AUGUSTA – To the disapproval of Lewiston-Auburn area residents who were hoping legislators would do more to improve the Androscoggin River, a legislative committee Monday unanimously rejected a bill by Rep. Elaine Makas, D-Lewiston, to force paper mills to pollute less.

Instead, the Natural Resources Committee approved another bill, with lower river standards.

That compromise bill – now recommended for passage in the House and Senate – means that the Androscoggin, the dirtiest river in Maine, will not meet its Class C environmental standard for 10 years, said Department of Environmental Protection Commissioner Dawn Gallagher. But the standards could be met sooner, she said, saying that in five years the Androscoggin “will be a tremendously cleaner river.”

Environmentalists are skeptical, because the legal standards for the Androscoggin will continue to be lower than other Maine Class C rivers, something Makas was trying to change.

“I’m obviously disappointed,” Makas said, adding that the Androscoggin deserves to be clean, and working for that “was like rolling a boulder uphill.”

What the committee approved Monday “does discriminate against the Androscoggin and St. Croix rivers,” she said. Makas said the action would not be well received by communities downstream from the paper mills. “People have been coming out in droves,” she said. “This really does matter to people who live along the Androscoggin.” The river doesn’t just belong to the mills. “That is our river too.”

According to the DEP, proposed pollution limit licenses will mandate that the mills dump less suspended solids – Gallagher described that as “dirt” that depletes oxygen – and less phosphorous, which feeds slimy algae blooms, into the river.

The proposed licenses will not mandate lower amounts of organic waste from paper mills “because the mills could not meet that within five years,” Gallagher said. Organic waste also eats up oxygen and diminishes water quality.

Instead, the mills have voluntarily agreed to legally binding consent decrees to lower organic waste within 10 years so that the river will meet the same Class C standards as other rivers, Gallagher explained.

Makas was skeptical, asking how the state could force voluntary agreements. She wanted something written into the law. Otherwise, she said, 10 years from now, the Androscoggin could still be the dirtiest river in Maine. Makas asked the committee to carry over her bill to next year to ensure improvement happens. That didn’t happen.

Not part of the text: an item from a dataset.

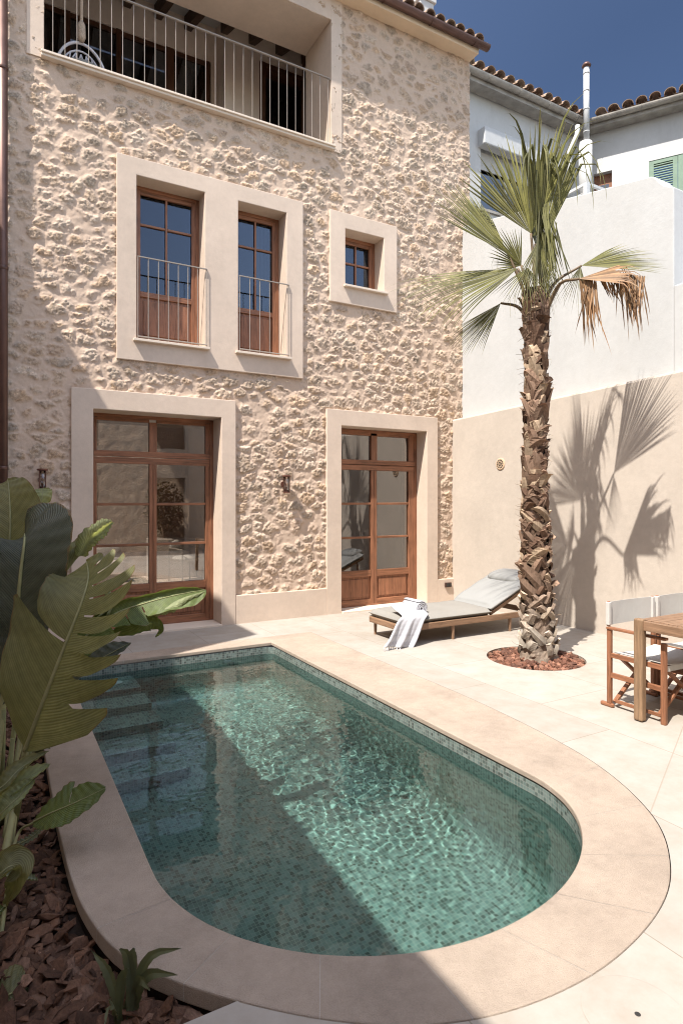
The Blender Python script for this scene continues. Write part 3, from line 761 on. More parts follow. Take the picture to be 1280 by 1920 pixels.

Committee Co-chairman Sen. Scott Cowger, D-Farmingdale, told Makas the committee will monitor the Androscoggin. If improvements aren’t made, the committee could pass a bill enforcing that, Cowger said.

Citizen members of the Androscoggin River Alliance and other environmentalists blasted the committee actions. Andrea Breau of Lewiston said her community is still getting “second-class treatment.” Neil Ward of Leeds complained that residents “were not even heard.” State lawmakers are not taking their responsibility to enforce the Clean Water Act seriously, said Naomi Schalit of Maine Rivers.

The Maine Pulp and Paper Association disagreed, calling the committee’s action “a win-win” for all.

The agreements and proposed licenses allow the mills “some time to get to more stringent limits,” said Michael Barden, Maine Pulp and Paper’s director of environmental affairs. It means the mills will reduce pollution more than what is required by law, which will bring about a cleaner river, Barden said.

“The record shows the river has gotten a lot cleaner in 32 years.” Economic development along the river is a testament to that, he said.

Several committee members spoke in favor of the compromise. Sen. John Martin, D-Eagle Lake, said the mills now have the responsibility to do what they said they would. “That speaks well for them,” he said. Sen. Lois Snowe-Mello, R-Poland, stressed that there is language that says the river will meet the same standards as other Class C rivers in 10 years.

But Rep. Jane Eberle, D-South Portland, said she was not comfortable with her voting to reject Makas’ bill and to endorse the compromise legislation.

“The fact that we aren’t doing enough and doing it soon enough is really bothering me,” Eberle said. That the state “is not treating rivers the same is really bothering me. But I’m not sure how to get to the other place.”